My current position within the company is Team Planner. I have been planning for the last 18 years, and my initial planning role was as a Craftsperson planner. My daily duties include network design, including the planning, preparation and delivery of new connections to large commercial supplies, alterations and capital projects.

I was one of the first female planners within the business - now there are considerably more female planners. Often the assumption from people outside the company is that I am part of the clerical staff, as opposed to being a Network Planner but that perception has changed a lot over the years.

Planning is very technical but it is a role that anybody can do. It doesn’t matter if you’re a man or a woman, young or old, as long as you deliver what the customer wants.



Amy Bearman, Craft Development, West Midlands

I did engineering at GCSE - there was me and one other girl in the class – but I didn’t know what I was going to do with it.

My sister saw the job advertised and said I should apply. It was a hands-on job which she knew was what I wanted. I didn’t want to sit in an office all day.

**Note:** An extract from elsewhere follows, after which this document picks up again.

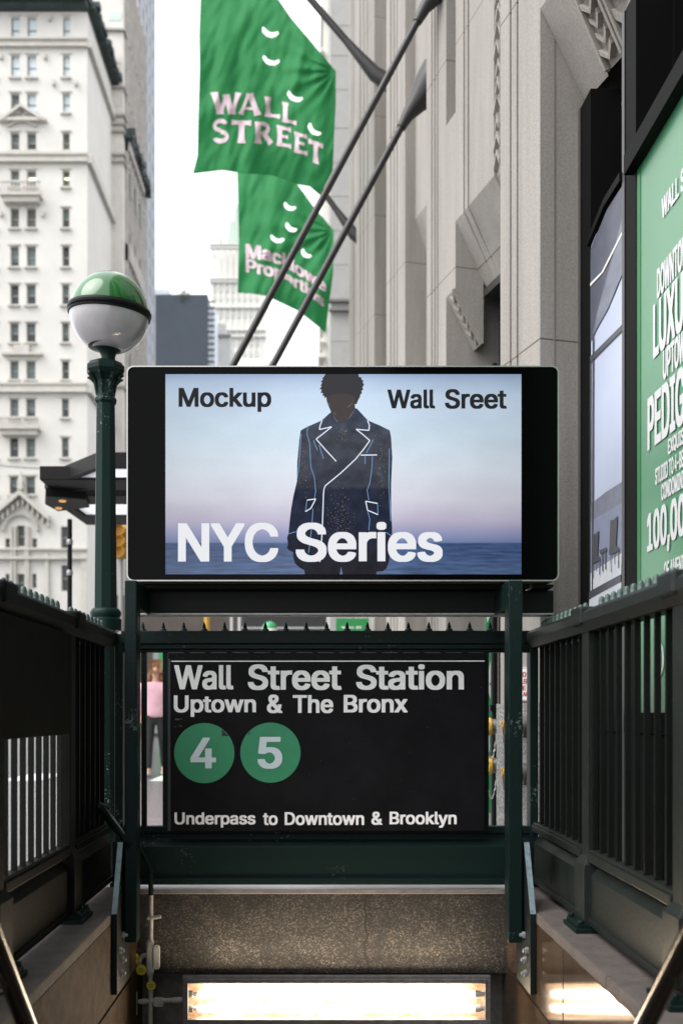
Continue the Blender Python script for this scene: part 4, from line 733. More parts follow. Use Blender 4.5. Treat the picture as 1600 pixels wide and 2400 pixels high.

I work quite a lot on building sites on new connections, new mains and jointing on the new services. We tend to be somewhere different every week which I like.

There are a few female technicians in the office but fewer women out in the field - but you get used to that. I just get on with it.

My favourite part of the job is the people I work with. I help them and they help me. It’s a good environment to work in and we have a laugh.

I would like to do this job for a few more years and then perhaps become a technician and start climbing up the ladder.



Teresa Smith, Planner, South West

I am a grade 6 planner, looking after all the big LV enquiries and HV diversions and new substations and upgrades up to 1,000 kVA.

I left school to do civil engineering and worked for a company that was involved in architecture. I liked the architectural drawing side of it.

In 1990, when the economic crash happened, I left the industry and went to SWEB to do mapping, thinking I would be there for perhaps three years and then go back again - but I am still here!

The mapping was really interesting. One reason I didn’t go back to civil engineering or architecture was that everything went to computers and I liked the hand drawing.

Later on, I ended up becoming an operator looking after the contractors, overseeing the cable laying, ordering the cables and taking care of all their instructions. I learned a lot about laying cables and how a job came together at 33 HV and LV. I saw cables being jointed together and link boxes being put in – I learned a lot about what went on underground.

When my children were small, I was a part time Team Support for a while, and then a planning job came up so I went for it. I had helped one of the planners in the past and thoroughly enjoyed it.

I have now been a planner for 10 years.

There have been barriers ever since I left school because I am a female in a male-dominated world. You have got to be thick skinned but anything is possible if you set your mind to it – and if you have a good maths background! There is a lot of maths in the training courses.